On Monday morning, we met in the band hall. As witnesses to a crime, we agreed to accompany each other everywhere. But in the foyer before the first bell, we came to face-to-face with April Ashleigh. She stopped and looked at us, but offered no “Hi, Boys.” Then she shouldered her way to the stairwell, glancing back to find us watching.
* * *
Fifteen years later, while posting pictures on Facebook, I received a message from Chavez.
“You probably don’t remember me,” he writes, followed by something about Shoretown High.
“I remember you,” I reply.
Then after a moment he types, “It wasn’t what you think.”
I am stunned. I respond: “That night has so tortured my imagination, whatever actually happened would probably disappoint me.”
“It won’t,” he assures. “I wanted to tell you then but couldn’t. Do you want to know?”
I hesitate before typing YED. In my anticipation, I have forgotten how to spell.
There is a pause, followed by the flicker of gray ellipses that indicate he is writing. Two minutes. Five. Ten. They vanish, and an endless blue box appears. I absorb it as if all at once. The words seem gigantic in their shaming of my wildest fantasies, revealing how far from adulthood Nolan, Howdy, and I had stood that night, with nothing but a prank on our minds, when in front of us worlds were crumbling.
_____
Enjoy this video of the author reading “The Minors” at Read 360:
Photo by Paul van de Velde, Creative Commons license via Flickr. Post by John Mitchell Morris. This essay was first published in Read 650’s April 2018 anthology titled Back to High School: True Stories of Disses, Kisses, and Near Misses and performed at Read 650’s live event at the Ossie Davis Theater at the New Rochelle Public Library on April 29, 2018.
- Memoir Notebook: The Minors - January 9, 2020
Megan Willome says
I want more of this story.
Not that this doesn’t stand on its own, but it leaves me wanting more.
L.L. Barkat says
Megan, yes! 🙂
That’s part of the genius of the story, I think. It leaves us where Mitch was left as he was watching those gray ellipses. And, at least for me, this dynamic raised questions about the nature of curiosity—its boundaries—and also its relationship to maturity. How much do we have a right to know about the lives of others? When is curiosity something we should follow and when is it something we should acknowledge and then leave alone?
I had my theories, too, about what really had happened in the past. Maybe something as teen-heart-breaking as a breakup due to parental disapproval, but maybe something as earth-shattering as an abortion and coverup of it. Then I kept asking myself—do I need to know? And, if I know, how does it change the experience of this story for me? And, if I know, how does it change me? Also, is there some value for me staying in limbo, never knowing? (I’m really, really glad the story doesn’t reveal what happened, or these questions would not be raised as strongly as they are.)

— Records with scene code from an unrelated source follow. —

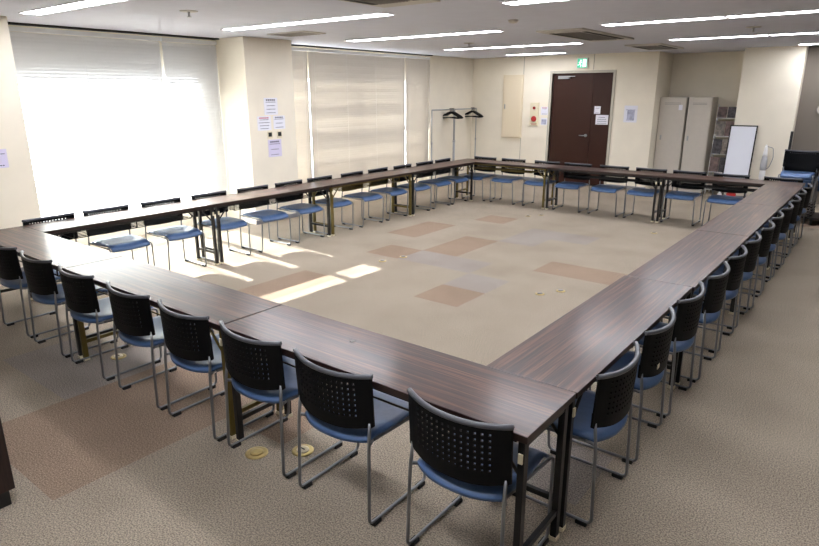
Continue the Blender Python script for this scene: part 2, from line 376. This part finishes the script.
# ------------------------------------------------------------------ chairs
def back_y(u, z):            # plan curve of the backrest shell (u in -1..1), leaning back a little with height
    return -.200-.062*(1-abs(u)**2.2)-.05*(z-.5)
def make_backrest():
    bm = bmesh.new(); hw = .234
    us = [-1, -.93]; n = 13
    hole, web = .0100, .0170
    span = n*hole+(n-1)*web; x = -span/2; us = [-hw, -hw+.012, -hw+.03]; flags = [0, 0]
    xs = us[:]; fl_ = [0, 0, 0]
    for k in range(n):
        xs += [x]; xs += [x+hole]; fl_ += [1]
        if k < n-1: fl_ += [0]
        x += hole+web
    fl_ += [0]; xs += [hw-.03, hw-.012, hw]; fl_ += [0, 0]
    zt = lambda u: .737-.012*(1-u*u); zbm = lambda u: .500-.03*(1-abs(u)**2.5)
    zs = [0.0, .035, .09, .19]; zf = [0, 0, 0]
    rows = 7; rh, rw = .052, .0555; z = .235
    zs = [0, .03, .10, .2]; zf = [0, 0, 0, 0]
    for k in range(rows):
        zs += [z, z+.044]; zf += [1]
        if k < rows-1: zf += [0]
        z += .044+.058
    zf += [0]; zs += [.965, 1.0]; zf += [0]
    grid = []
    for s in (0, 1):
        g = []
        for zi, zz in enumerate(zs):
            row = []
            for xx in xs:
                u = xx/hw; zl = zbm(u)+(zt(u)-zbm(u))*zz
                th = .009 if (s == 0) else 0
                if zi >= len(zs)-2 and s == 1: th = -.010          # rolled top lip
                row.append(bm.verts.new((xx, back_y(u, zl)-(0 if s else .008)+(.0 if s == 0 else (.010 if zi >= len(zs)-1 else 0)), zl)))
            g.append(row)
        grid.append(g)
    nz, nx = len(zs)-1, len(xs)-1
    solid = lambda i, j: 0 <= i < nz and 0 <= j < nx and not (zf[i] and fl_[j])
    for i in range(nz):
        for j in range(nx):
            if not solid(i, j): continue
            for s in (0, 1):
                g = grid[s]; q = [g[i][j], g[i][j+1], g[i+1][j+1], g[i+1][j]]
                f = bm.faces.new(q if s == 0 else q[::-1])
            for di, dj, a, b in ((-1,0,(i,j),(i,j+1)), (1,0,(i+1,j),(i+1,j+1)), (0,-1,(i,j),(i+1,j)), (0,1,(i,j+1),(i+1,j+1))):
                if not solid(i+di, j+dj):
                    bm.faces.new((grid[0][a[0]][a[1]], grid[0][b[0]][b[1]], grid[1][b[0]][b[1]], grid[1][a[0]][a[1]]))
    bmesh.ops.recalc_face_normals(bm, faces=bm.faces)
    return bm
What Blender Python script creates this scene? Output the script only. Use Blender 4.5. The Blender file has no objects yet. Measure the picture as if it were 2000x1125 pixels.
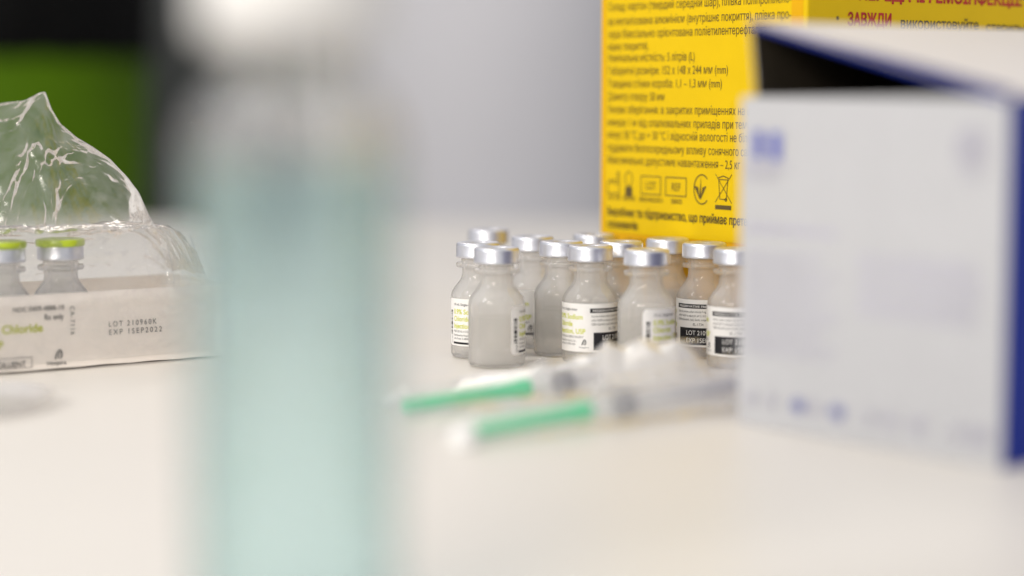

Listening to the reading of the story was so very powerful. Mitch, I loved it all over again. Your acting background fits so securely with your writing powers. I do look forward to more writing from you in the world.
Will Willingham says
I’m with Megan. I read and reread the ending to see if I could get a clue as to what actually happened.
And then the open possibility of it all makes me want to approach other things I don’t/can’t know with the same sense of openness.
Thanks for sharing this story with us, Mitch.